Carbon Sequestration and Land Use History of Redwood Forests in the Santa Cruz Mountains

Abstract

Identification of a consequential increase in atmospheric carbon resulting from human activities has motivated research into the carbon storage potential of forests (Harmon et al. 1990, Hudiberg et al. 2009). The forests of S. sempervirens are the tallest in the world, a quality that has increased their utility in providing timber, sites for recreation, and potential to sequester large amounts of atmospheric carbon (Noss 2000, Koch et al. 2004, Keith et al. 2009). Old-growth redwood forests are extremely massive, but young-growth redwood forests are more productive (Lindquist and Palley 1963, Busing and Fujimori 2005, Sillett et al. 2010). The objective of this thesis is to compare the current carbon stock and change in carbon stock over 77 years of old-growth and second-growth redwood stands located within state and local parks of the Santa Cruz Mountains, by resurveying a historical tree demography dataset collected in 1935 (Kelly 2005, Francis 2012).

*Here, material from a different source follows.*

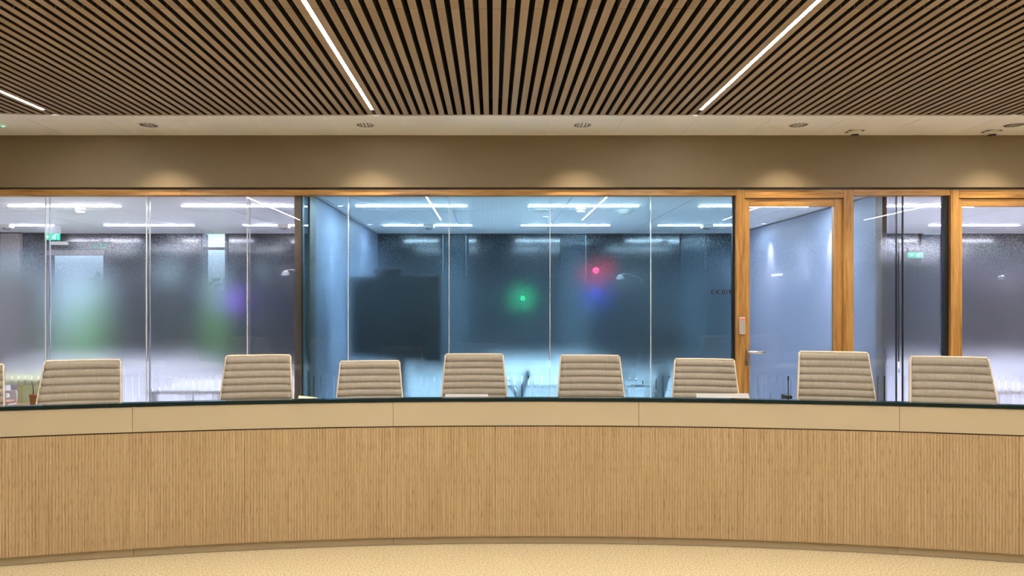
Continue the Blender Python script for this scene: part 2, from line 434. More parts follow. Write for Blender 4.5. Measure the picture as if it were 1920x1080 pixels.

The second objective of this thesis is to compare the estimates yielded by a national scale carbon prediction equation with those from a carbon prediction equation specific to redwoods (Wensel and Krumland 1986, Jenkins 2003). Carbon content of redwood plots that were harvested before 1935 significantly increased between 1935 and 2012, in contrast to the old-growth plots that showed an insignificant decrease in carbon. Coupled with the significantly lower tree density old-growth redwood forests, the greater tendency for second-growth plots to increase in carbon signifies density dependent limits on carbon accumulation (Keith et al. 2010). The national-scale biomass equation yielded significantly higher carbon estimates for young-growth redwoods, suggesting that it could be improved by formulating biomass equations for species groups that are more specific to their empirically measured wood density values.